We won’t go as far as to spoil for the reader how the gallant efforts of the Australians and New Zealanders panned out in the long run on the 1928 Tour de France.

Though a quick read of Wikipedia will confirm a few facts for you if you are desperate for immediate answers, we’d recommend grabbing a copy of Coventry’s novel and immersing yourself in the madness.

It’s a story of endurance; riding head first into trouble and defying the odds; of superhuman grit, and often blind, aching determination. The novel may be largely fictitious, but if the gruelling pain sequences seem startlingly candid, it’s because they came from a similar place of pain.

“I relied on my imagination for the most part, and let this be informed by a dozen or so histories of the Tour. The book is 100% fiction built around a framework of facts, and it was a lot of fun until I got sick writing the thing.

“I came down with ME, which had a great effect on the book. My knowledge of exhaustion and pain comes directly from that. It is pretty real. It remains pretty real.

“Then I essentially became an actor whilst writing.
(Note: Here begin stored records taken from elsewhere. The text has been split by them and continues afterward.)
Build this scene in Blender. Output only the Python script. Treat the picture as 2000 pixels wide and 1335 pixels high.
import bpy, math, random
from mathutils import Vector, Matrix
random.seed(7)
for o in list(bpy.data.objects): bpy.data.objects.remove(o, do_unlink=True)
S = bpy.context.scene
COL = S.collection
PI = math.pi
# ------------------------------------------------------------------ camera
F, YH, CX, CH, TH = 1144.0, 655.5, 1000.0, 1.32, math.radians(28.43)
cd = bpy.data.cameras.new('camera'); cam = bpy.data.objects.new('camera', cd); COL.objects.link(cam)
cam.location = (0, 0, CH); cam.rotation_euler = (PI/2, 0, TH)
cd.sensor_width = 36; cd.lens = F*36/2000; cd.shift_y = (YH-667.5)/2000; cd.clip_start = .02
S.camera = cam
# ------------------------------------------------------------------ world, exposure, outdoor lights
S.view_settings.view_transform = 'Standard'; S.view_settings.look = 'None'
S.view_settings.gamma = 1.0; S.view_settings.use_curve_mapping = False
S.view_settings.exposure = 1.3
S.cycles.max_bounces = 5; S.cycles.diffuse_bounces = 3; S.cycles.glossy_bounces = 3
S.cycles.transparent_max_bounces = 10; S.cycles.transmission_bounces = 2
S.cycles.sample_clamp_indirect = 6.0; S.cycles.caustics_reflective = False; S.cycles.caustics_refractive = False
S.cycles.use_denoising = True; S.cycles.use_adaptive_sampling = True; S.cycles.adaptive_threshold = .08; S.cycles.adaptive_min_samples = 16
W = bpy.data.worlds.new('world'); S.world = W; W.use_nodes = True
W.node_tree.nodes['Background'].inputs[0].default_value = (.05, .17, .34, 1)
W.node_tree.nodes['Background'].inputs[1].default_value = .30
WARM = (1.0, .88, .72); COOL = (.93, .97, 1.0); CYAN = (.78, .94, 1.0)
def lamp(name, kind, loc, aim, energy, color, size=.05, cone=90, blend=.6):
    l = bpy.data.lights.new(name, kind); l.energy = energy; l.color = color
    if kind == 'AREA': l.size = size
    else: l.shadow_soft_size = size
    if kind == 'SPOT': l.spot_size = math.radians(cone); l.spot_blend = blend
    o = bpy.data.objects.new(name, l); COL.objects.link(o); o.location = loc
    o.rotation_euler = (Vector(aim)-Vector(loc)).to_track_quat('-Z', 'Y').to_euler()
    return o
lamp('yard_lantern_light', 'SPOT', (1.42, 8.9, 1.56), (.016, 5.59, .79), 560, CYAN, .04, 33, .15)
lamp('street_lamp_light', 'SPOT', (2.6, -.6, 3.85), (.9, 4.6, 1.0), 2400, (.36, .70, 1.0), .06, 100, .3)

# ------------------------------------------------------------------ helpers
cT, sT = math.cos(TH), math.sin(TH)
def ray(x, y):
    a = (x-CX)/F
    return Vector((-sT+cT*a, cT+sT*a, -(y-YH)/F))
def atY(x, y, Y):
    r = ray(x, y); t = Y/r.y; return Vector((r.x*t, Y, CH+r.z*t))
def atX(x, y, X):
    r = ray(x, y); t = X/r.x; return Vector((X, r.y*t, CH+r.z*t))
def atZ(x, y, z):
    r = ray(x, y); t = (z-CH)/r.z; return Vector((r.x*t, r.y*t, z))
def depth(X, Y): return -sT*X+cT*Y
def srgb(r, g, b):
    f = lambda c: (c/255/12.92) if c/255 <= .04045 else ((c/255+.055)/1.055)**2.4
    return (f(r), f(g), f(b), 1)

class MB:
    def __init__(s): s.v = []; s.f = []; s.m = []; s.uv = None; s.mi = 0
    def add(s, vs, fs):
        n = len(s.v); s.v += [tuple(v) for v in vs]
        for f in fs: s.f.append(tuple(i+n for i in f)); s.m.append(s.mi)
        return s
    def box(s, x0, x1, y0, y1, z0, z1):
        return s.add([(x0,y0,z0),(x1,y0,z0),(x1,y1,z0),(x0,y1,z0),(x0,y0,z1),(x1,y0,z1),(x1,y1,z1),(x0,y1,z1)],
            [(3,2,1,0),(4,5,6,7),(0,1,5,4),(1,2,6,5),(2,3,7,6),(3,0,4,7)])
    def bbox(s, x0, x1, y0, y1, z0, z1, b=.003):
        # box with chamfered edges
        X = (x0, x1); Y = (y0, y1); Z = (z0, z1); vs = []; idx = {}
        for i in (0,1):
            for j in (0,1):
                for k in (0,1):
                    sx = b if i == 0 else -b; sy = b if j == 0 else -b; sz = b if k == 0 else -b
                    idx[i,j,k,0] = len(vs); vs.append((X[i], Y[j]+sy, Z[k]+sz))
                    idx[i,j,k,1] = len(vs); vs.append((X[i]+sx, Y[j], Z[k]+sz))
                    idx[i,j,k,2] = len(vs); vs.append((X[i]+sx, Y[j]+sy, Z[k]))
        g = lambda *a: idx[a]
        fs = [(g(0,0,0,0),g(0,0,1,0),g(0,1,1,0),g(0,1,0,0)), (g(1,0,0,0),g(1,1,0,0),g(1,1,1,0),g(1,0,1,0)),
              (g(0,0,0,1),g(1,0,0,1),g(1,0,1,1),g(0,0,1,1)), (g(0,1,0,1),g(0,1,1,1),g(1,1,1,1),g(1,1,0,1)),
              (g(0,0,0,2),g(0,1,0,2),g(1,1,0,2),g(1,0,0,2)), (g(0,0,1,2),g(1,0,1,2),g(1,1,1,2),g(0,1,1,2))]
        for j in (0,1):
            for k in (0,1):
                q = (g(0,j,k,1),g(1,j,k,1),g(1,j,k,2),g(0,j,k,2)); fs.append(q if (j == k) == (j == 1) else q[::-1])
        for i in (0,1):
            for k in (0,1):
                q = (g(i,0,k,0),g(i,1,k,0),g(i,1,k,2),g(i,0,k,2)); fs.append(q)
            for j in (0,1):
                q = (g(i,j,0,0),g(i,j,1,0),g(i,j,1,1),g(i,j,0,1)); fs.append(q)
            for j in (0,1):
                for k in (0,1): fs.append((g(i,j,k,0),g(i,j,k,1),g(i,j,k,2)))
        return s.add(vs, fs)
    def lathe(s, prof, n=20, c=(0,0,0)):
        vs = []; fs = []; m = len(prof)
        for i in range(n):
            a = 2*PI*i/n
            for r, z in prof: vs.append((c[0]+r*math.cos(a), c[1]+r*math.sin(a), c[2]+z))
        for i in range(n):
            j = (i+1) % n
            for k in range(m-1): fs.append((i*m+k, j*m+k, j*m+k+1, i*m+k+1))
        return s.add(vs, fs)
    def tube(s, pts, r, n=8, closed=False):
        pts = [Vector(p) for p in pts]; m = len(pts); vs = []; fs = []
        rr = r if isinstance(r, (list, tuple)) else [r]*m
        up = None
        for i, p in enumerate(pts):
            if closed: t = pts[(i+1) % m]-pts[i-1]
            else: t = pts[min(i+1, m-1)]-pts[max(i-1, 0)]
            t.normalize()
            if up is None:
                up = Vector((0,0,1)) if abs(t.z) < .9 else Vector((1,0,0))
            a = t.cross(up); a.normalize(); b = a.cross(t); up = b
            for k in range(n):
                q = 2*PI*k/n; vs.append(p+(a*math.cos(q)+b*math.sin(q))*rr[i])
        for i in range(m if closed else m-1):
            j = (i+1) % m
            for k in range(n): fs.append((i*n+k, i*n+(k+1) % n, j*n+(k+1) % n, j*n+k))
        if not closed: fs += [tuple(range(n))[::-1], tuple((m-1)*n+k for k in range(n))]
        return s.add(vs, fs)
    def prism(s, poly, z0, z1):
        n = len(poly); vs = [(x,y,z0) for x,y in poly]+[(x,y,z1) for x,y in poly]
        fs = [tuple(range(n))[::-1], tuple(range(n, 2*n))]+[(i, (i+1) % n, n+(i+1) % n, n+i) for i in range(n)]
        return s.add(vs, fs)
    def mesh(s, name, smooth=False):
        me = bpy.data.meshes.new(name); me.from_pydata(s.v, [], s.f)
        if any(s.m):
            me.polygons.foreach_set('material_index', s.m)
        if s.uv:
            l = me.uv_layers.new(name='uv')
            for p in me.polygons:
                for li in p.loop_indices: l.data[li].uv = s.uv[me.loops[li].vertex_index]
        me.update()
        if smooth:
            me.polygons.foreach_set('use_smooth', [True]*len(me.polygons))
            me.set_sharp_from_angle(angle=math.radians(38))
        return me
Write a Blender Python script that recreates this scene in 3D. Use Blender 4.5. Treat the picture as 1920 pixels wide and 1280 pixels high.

I was a rider and I was covered in dirt and scabs, stunk of urine, booze and mud and rode in the pain of exhaustion and half broken limbs.”

If Coventry suffered while writing, it shows in the strength of the text; in the inner doubts and struggles of the protagonist, outstandingly developed and shrewdly deployed as a vessel from which to frame the savage challenges of the race.

The novel brings the reader to an era where the Tour de France was more about survival than stage wins, when it was rampant with corruption and unpredictability often coloured a shade darker than even the mountains they rode through by night.

It would be an ignorant voice who would deride the modern Tour as even comparatively simple – as Coventry says, the two editions of the race share little more than a name – but one thing is for sure, the 1928 edition certainly puts into perspective some of the commonly talked about points of the present day.

We don’t know about you, but we’d take a broken bike and a run through the heated Mont Ventoux crowd any day over a night-time climb up the cliffs of the Pyrenees on a fixed-gear bike with wooden rims.